Methodology · The Institute's Framework
How every system in coverage is scored.
Six structural dimensions · Three analytical tiers · One composite score. The full framework is published; the proprietary weights are protected.
Dimensions
6
Tiers
3
Score
0–10
Six evaluation dimensions
Every system in the Institute's coverage universe is evaluated across these six structural categories. Each dimension captures a distinct aspect of system quality that institutional allocators assess before deploying capital.
Performance Validation
Are the returns real? Verified by independent audit, or self-reported and unauditable? The foundation of any evaluation.
Risk Architecture
How does the system manage risk? Is risk management built into the design, or bolted on as a marketing feature?
Stress Tolerance
What happens when markets move against the system? Does the architecture survive adversity, or does it accumulate hidden exposure?
Operational Integrity
Regulatory status, corporate structure, fee transparency, and the operational foundations that separate serious platforms from marketing operations.
Vendor Credibility
Track record of the team behind the system. Professional background, complaint history, and alignment between claims and evidence.
Structural Soundness
The composite assessment. Does the system's architecture, as observable from published data, exhibit the characteristics of a structurally sound investment vehicle?
Three analytical tiers
Tier 1
Quantitative Scoring
The foundation of every evaluation. Based on data measured directly from published, observable sources — verified return figures, drawdown metrics, time in market, track record length, regulatory status, fee structures, and other objective data points. These assessments are mechanical and reproducible. They require no expert judgment — only consistent application of defined criteria to available data.
Tier 2
Structural Inference
Beyond what the raw numbers show, experienced analysts can identify patterns in system behavior that indicate structural characteristics not captured by surface-level metrics. This is the analytical layer that separates institutional evaluation from retail-level comparison.

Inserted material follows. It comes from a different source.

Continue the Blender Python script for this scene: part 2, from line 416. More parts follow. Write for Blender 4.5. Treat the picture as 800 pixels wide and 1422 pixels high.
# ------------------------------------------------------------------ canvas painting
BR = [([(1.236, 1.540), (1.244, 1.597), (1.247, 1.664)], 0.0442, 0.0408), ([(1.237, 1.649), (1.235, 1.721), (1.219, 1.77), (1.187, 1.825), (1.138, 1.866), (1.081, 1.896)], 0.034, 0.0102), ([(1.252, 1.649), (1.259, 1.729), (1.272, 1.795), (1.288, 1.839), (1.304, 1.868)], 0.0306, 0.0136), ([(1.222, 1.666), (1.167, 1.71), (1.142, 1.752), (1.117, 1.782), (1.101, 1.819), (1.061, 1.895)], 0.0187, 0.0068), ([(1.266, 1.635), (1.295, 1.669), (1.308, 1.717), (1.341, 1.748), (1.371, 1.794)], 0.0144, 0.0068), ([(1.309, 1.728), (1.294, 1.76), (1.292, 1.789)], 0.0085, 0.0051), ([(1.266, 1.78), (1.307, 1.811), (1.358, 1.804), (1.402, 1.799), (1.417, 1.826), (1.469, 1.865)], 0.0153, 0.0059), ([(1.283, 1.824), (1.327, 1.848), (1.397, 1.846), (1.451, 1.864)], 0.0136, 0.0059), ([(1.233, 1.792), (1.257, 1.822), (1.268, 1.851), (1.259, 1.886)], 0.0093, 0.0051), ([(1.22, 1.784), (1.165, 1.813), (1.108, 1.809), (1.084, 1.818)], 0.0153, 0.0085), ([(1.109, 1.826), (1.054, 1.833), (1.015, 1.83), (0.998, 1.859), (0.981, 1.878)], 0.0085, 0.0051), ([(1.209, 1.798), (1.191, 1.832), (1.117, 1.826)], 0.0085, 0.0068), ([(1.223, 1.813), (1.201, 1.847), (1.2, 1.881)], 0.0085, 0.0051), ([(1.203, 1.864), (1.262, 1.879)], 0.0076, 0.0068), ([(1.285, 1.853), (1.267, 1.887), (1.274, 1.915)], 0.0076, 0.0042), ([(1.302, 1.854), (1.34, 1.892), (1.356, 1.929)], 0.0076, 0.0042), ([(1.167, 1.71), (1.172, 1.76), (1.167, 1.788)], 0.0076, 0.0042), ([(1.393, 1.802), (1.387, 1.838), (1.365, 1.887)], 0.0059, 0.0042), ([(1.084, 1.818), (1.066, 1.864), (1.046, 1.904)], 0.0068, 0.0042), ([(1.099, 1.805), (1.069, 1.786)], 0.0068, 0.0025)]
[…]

When a system's equity curve exhibits characteristics consistent with warehoused risk — and when this pattern is observable across the majority of a vendor's algorithms — the Institute's analysts assess the likelihood of structural risk accumulation even without access to underlying trade logs.
Tier 3
Editorial Judgment
The Institute publishes editorial perspectives alongside its quantitative and structural analysis. Editorial content reflects the informed professional judgment of the Institute's analysts — opinions grounded in the data and structural findings from Tiers 1 and 2, expressed in the context of broader industry knowledge and experience.
The Institute's editorial positions are held with conviction and grounded in evidence. They are also held with intellectual honesty. When new data emerges, when market conditions evolve, or when additional information changes the analytical picture, the Institute revises its assessments accordingly.
The tag system
Every vendor in the Institute's coverage universe receives a numerical score and one to three tags identifying key structural characteristics.
Red Tags — Structural Risk Detected
Yellow Tags — Caution / Insufficient
Green Tags — Positive Structural Findings
The Institute for Algorithmic Investing publishes research, analysis, and analytical tools for informational and educational purposes. We do not provide personalized investment advice. Our ratings are general assessments — not recommendations tailored to any individual investor. The Institute is not a registered investment advisor, broker-dealer, or financial planner.